Work instructions ->
Quote exactly, and only, the lines from the one with "1600 pixels high." down to the one with "tag(box('storage_box', -9.2, 1.3, z", both included.

*** Extracted data ***

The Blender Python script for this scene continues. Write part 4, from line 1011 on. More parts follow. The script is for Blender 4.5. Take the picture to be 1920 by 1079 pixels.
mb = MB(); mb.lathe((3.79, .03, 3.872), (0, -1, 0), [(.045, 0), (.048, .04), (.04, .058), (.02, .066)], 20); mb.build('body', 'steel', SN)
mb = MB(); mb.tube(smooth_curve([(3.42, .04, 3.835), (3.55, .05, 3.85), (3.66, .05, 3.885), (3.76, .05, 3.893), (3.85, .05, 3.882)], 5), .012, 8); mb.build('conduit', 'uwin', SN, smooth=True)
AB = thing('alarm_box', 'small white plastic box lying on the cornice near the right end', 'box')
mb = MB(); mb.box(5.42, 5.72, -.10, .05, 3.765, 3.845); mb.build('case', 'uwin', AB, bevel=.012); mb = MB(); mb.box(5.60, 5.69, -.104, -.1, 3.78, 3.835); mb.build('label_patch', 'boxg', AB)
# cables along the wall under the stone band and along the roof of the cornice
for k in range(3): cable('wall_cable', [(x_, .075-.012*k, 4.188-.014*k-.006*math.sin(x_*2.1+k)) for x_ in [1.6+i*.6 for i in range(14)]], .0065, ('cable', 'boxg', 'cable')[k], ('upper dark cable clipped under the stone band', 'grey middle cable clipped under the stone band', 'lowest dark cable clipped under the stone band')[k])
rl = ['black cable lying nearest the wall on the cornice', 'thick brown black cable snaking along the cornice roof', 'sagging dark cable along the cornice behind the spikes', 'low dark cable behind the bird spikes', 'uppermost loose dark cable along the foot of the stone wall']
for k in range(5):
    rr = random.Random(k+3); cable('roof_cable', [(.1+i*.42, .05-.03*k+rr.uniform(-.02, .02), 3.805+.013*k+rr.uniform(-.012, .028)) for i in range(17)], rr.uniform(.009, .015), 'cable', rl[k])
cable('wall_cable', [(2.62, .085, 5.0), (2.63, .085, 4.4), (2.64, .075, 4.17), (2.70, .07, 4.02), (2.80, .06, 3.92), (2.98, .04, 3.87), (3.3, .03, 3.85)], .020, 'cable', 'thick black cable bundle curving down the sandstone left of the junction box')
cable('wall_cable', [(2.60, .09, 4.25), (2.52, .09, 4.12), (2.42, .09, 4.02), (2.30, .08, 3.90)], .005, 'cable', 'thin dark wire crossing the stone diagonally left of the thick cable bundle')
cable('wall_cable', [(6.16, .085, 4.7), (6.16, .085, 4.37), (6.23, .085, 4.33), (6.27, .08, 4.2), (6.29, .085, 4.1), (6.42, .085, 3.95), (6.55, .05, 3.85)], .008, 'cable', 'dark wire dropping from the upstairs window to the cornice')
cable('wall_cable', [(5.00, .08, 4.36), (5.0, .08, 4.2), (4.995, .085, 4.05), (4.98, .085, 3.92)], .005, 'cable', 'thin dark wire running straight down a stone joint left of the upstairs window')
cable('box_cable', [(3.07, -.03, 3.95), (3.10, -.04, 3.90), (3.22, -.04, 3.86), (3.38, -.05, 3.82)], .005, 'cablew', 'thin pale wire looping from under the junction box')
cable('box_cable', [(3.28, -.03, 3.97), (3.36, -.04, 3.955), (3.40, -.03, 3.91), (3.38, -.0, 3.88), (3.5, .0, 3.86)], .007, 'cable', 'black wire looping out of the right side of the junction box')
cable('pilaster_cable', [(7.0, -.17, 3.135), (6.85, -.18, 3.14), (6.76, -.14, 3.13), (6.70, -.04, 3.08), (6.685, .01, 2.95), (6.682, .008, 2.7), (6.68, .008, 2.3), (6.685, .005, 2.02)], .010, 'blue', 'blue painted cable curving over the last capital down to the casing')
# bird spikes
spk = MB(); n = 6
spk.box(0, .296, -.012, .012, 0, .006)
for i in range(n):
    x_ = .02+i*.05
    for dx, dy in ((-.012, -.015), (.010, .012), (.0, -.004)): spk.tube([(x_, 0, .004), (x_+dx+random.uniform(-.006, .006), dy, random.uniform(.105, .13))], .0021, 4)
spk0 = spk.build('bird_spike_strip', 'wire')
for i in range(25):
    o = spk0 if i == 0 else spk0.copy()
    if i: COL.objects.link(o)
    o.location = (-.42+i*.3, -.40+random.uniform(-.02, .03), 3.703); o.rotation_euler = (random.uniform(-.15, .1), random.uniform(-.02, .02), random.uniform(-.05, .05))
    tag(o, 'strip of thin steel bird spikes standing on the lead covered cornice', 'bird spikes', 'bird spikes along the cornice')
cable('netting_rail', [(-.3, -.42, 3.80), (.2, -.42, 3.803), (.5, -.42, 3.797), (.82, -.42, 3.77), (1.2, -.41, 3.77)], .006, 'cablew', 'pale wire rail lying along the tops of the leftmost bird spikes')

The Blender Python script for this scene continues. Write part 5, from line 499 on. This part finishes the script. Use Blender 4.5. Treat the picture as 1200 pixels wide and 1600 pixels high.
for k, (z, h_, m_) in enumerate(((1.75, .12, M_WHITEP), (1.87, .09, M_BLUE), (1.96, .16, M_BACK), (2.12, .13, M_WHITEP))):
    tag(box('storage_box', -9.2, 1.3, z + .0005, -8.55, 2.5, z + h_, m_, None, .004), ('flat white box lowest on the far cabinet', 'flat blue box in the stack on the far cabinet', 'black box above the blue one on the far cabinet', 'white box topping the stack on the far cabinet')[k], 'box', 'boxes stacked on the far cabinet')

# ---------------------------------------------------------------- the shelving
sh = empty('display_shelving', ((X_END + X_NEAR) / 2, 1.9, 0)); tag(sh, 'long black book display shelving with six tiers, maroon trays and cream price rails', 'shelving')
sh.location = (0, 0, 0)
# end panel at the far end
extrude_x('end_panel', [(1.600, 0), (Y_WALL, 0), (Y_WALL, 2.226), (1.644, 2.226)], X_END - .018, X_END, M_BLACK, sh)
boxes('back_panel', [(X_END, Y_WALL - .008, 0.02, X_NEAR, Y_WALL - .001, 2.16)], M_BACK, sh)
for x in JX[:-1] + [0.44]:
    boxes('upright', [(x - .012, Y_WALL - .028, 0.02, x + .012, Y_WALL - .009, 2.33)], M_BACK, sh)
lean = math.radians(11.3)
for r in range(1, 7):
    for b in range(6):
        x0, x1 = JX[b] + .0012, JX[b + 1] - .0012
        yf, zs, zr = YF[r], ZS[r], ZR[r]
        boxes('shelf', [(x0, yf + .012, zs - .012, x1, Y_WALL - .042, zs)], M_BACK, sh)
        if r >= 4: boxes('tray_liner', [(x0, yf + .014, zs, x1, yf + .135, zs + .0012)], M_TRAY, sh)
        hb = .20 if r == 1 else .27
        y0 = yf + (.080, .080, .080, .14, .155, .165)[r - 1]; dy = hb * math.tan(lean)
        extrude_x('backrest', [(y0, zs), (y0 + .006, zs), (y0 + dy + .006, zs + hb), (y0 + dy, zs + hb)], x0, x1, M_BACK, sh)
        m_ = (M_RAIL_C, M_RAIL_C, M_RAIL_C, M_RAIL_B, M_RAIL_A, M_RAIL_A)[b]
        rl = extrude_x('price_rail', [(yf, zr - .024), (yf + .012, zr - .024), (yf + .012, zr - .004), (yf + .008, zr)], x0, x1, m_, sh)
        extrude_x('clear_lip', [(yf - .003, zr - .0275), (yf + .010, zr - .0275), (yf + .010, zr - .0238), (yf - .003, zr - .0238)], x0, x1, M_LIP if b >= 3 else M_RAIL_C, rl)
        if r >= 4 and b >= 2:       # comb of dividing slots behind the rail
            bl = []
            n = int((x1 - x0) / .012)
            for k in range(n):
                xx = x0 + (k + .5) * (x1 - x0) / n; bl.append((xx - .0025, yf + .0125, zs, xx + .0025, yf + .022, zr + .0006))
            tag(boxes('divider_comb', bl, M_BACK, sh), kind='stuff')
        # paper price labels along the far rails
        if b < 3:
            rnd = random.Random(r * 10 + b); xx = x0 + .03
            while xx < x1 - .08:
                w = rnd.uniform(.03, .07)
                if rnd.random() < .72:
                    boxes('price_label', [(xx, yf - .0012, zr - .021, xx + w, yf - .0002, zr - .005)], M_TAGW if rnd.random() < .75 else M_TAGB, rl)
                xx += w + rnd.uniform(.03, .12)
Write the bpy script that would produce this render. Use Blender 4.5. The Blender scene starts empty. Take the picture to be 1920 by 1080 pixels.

***

Expected answer ->
The Blender Python script for this scene continues. Write part 5, from line 499 on. This part finishes the script. Use Blender 4.5. Treat the picture as 1200 pixels wide and 1600 pixels high.
for k, (z, h_, m_) in enumerate(((1.75, .12, M_WHITEP), (1.87, .09, M_BLUE), (1.96, .16, M_BACK), (2.12, .13, M_WHITEP))):
    tag(box('storage_box', -9.2, 1.3, z + .0005, -8.55, 2.5, z + h_, m_, None, .004), ('flat white box lowest on the far cabinet', 'flat blue box in the stack on the far cabinet', 'black box above the blue one on the far cabinet', 'white box topping the stack on the far cabinet')[k], 'box', 'boxes stacked on the far cabinet')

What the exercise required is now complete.